"Es
el aquí. Es el ahora. Las bellezas por venir deberán ser nuevas. La
invité a ver el renacimiento de un cristal: frío y plano como una
pastilla. Fibras brillantes parpadeando en matrices estéticas bajo un
floreciente amanecer de sodio. Lo que nos conmueve y por tanto nos guía
es lo que está vigente."
(David Foster Wallace, La niña del pelo raro)
"Claro
que la cultura a veces es la locura, o comprende la locura. Tal vez fue
el desamor el que me impulsó a viajar. Tal vez fue un amor excesivo y
desbordante. Tal vez fue la locura."
(Roberto Bolaño, Amuleto)
Si hay dos escritores que han conquistado al gran público en los últimos años, estos son Roberto Bolaño y David Foster Wallace. Si miráis la wikipedia -templo del saber incuestionable- ambos ya están muertos, pero nos quedan sus almas en vilo, las páginas que escribieron (y las que no) flotando sobre las cabezas de los editores, agentes literarios y familiares directos.

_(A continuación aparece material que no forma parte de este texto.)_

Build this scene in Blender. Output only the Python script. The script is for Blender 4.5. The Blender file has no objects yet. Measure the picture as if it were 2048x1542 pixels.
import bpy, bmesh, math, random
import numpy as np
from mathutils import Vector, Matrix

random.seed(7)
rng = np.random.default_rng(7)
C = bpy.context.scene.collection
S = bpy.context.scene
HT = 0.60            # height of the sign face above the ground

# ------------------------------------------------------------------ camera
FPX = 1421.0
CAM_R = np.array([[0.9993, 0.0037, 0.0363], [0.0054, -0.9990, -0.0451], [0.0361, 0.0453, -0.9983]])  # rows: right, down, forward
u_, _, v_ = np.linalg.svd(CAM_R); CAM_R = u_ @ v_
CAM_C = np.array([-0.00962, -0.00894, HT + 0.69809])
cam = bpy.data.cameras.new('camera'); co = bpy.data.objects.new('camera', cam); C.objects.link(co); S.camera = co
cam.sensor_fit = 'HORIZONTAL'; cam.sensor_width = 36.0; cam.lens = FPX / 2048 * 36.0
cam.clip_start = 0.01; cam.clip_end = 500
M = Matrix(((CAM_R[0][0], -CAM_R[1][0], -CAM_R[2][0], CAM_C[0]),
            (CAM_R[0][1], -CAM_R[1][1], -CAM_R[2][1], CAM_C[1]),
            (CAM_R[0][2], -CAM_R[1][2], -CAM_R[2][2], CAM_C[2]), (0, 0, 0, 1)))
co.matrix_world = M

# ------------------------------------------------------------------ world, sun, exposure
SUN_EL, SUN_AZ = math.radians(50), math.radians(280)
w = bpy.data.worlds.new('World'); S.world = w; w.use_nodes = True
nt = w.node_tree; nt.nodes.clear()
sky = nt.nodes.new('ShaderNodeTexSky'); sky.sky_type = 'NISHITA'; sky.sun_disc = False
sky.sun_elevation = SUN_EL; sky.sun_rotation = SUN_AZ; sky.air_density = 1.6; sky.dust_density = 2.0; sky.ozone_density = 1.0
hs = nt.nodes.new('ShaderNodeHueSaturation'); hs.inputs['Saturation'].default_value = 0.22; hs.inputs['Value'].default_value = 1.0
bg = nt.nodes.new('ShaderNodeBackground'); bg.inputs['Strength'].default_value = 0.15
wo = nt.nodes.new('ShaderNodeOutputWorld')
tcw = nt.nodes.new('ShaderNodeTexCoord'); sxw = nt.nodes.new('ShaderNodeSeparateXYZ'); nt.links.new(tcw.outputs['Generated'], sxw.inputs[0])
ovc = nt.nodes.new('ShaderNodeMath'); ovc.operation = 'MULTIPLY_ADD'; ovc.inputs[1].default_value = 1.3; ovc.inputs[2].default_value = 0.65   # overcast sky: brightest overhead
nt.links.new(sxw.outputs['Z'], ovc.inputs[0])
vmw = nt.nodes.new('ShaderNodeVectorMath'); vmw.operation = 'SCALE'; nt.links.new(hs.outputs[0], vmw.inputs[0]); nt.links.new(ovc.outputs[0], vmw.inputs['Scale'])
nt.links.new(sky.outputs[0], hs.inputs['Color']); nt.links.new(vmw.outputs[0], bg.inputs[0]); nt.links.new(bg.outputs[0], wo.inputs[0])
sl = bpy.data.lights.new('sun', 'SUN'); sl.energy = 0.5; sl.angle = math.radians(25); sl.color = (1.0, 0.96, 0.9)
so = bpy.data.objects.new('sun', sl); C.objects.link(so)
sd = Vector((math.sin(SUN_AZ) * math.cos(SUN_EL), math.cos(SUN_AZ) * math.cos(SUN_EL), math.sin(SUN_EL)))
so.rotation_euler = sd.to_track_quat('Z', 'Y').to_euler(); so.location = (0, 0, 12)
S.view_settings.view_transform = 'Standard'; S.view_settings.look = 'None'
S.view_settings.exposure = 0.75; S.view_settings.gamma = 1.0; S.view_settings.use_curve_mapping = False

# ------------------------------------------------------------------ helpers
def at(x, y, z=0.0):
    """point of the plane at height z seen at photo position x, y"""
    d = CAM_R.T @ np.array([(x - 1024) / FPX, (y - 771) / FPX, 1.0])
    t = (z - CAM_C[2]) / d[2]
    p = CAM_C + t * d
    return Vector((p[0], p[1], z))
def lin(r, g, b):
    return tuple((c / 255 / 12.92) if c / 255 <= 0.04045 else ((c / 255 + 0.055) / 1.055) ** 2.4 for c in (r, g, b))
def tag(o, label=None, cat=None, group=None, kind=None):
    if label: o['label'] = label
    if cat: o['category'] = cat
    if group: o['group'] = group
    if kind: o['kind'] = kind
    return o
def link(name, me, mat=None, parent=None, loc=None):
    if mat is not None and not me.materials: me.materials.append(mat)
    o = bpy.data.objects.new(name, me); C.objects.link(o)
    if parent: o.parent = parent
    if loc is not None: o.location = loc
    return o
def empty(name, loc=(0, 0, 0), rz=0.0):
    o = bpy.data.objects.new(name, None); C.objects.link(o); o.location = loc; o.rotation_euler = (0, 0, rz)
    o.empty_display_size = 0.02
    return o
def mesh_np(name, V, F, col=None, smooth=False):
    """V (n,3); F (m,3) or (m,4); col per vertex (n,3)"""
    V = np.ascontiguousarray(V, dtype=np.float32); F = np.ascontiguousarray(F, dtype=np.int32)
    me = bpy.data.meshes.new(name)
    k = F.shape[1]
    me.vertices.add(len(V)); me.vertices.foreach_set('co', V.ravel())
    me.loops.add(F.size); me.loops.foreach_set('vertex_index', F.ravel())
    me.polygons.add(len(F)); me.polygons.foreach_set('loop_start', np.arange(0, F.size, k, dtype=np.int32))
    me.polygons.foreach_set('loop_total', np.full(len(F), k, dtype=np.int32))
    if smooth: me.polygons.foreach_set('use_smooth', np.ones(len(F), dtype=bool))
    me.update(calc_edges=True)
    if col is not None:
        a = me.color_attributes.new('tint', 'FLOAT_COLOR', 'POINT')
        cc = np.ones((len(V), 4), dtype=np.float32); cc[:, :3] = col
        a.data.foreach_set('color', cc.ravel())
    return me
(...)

Nos quedan sus viudas, como eternas plañideras que guardan bajo llave todos los secretos, cientos o miles de cuartillas emborronadas con una letra minúscula, renglones torcidos que van hacia el caos de quien quiere contar historias o la misma historia indefinidamente.
La historia, al igual que la broma de Foster Wallace, es infinita. Roberto Bolaño podría haber estado contándonos las atrocidades de Tijuana durante años y más y más páginas de 2666 se habrían ido añadiendo a ese libro eterno que baila en la cabeza del lector, se abre y cierra como un acordeón.
Los mártires de la santa iglesia católica llevan ahora gafas y sus rostros aparecen tatuados en la espalda desnuda de las jóvenes, o cerca de su pecho, junto al corazón que late muy deprisa cuando leen la historia febril de Arturo Belano y de Ulises Lima, esos detectives del hambre que recorren México y la España mediterránea apurando poemas y el frío de las pensiones.
Los nuevos hérores son de pluma arcaica y escriben toda una noche, arriesgan su salud mental y física, se hacen adictos a la droga del insomnio, del hambre y la libreta de ahorros vacía. Como esos viejos toreros -más cornadas da el hambre- se encierran en un cuarto de blancas paredes, con un flexo y cigarrillos, con el estupor de quien debe donar sus inquietudes a alguien, aunque sean las personas más tímidas del universo y quieran salir siempre en las fotos con el mismo rostro, esa gestualidad fantasmagórica, esa huida constante en la mirada.